Nur in kleinen Gruppen wurde man in die Räumlichkeiten gelassen, erst nachdem die Band bereits zu spielen begonnen hatte. Ohne Schuhe und am Arm geführt – denn als die Türe aufging, umgarnte einen nur eines: Dunkelheit. Die drei Auftritte von Rio Wolta finden in abgedunkelten Räumen statt, die Besucher geniessen die Darbietung sitzend in Strandstühlen. Nur ganz selten nimmt das Auge einen Schimmer wahr, es sind die Linsen der Nachtsichtgeräte der Helfer, ansonsten wird man mit den Klängen alleine gelassen.
Es war verwunderlich zu erleben, wie der Geist zuerst von dieser Konzertform überrumpelt wurde. Lieder wie „Encore“ waren nicht vor einem zu hören, sondern um den Körper herum, durchdringend und wandernd. Einzelne Gesänge wechselten die Position, eingespielte Samples bewegten sich quer durch den Raum. Bis dann plötzlich eine Discokugel angestrahlt wurde und einzelne Bereiche des Raumes in schummriges Licht tauchte. Was nicht nur eine Erlösung bot, sondern auch eine Aufklärung. Denn erst jetzt war klar, wie der Saal aufgeteilt war, dass man mit vielen anderen Besuchern dasass und nicht in einzelne Kammern bewegt wurde.
Glühbirnen flammten kurz auf, ein rotes Licht legte sich auf alle Menschen im Raum nieder, eine Sängerin wurde von ihrem Mikrofon aus angestrahlt – doch meist waren weder Rio Wolta noch seine Band zu erblicken. Als Besucher versank man in den abwechslungsreichen Kompositionen, zwischen zärtlichem Singer-Songwriter und wuchtigem Indie-Rock, der sich in Aufbau und Dynamik viel Raum liess. Und genau da zeigte sich die erstaunliche Wirkung dieser Darbietung, verlor man nicht nur die Bezüge zum Raum, sondern auch zu sich selber und der Zeit.
Es wurde nie geklatscht, es wurde nicht gesprochen und man versank in den Songs.

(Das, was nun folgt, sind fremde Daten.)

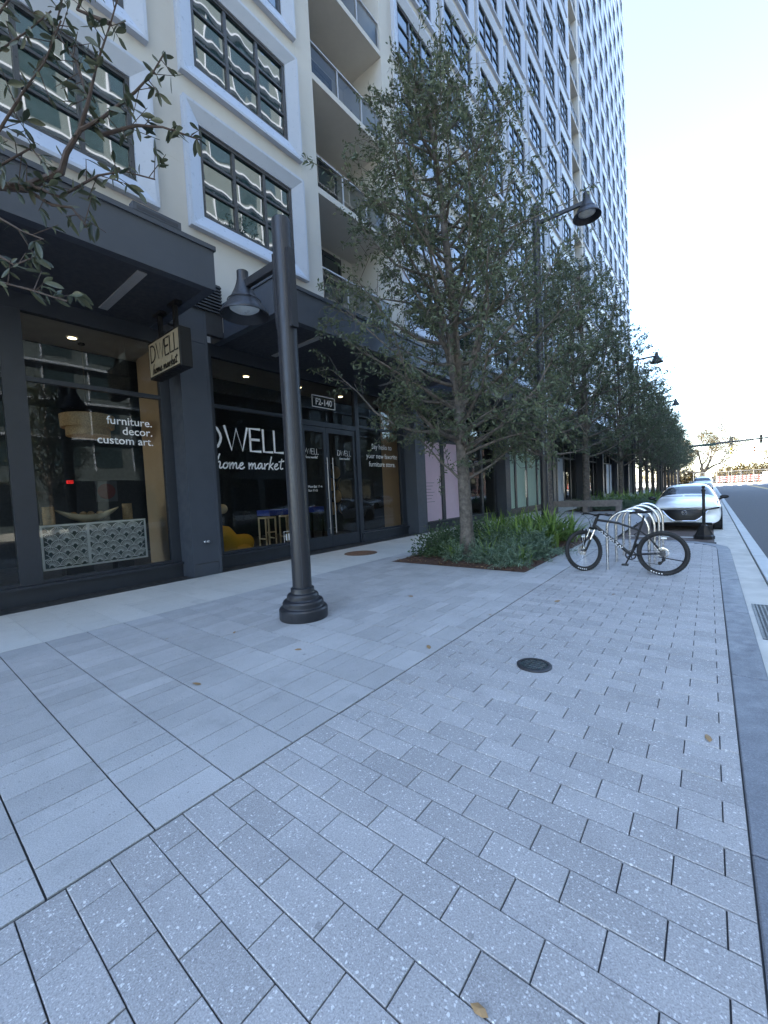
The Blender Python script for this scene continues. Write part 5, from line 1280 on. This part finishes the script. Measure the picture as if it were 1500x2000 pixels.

Wie lange man wohl schon hier sass? Und was bedeutet dieses „hier“ in einer dunklen Umgebung? Kann man den Bass immer so laut vernehmen, oder wird hier die Sinneswahrnehmung verstärkt? Musik kann etwas sehr Intimes sein, Persönliches – und meist wird der ehrliche Zugang zu den introvertierten Gefühlen erst dann möglich, wenn man sich von der Umgebung abschottet. Somit war dieses Konzert weniger eine Begegnung mit einer Gruppe, sondern mit sich selber und seinen Gedanken.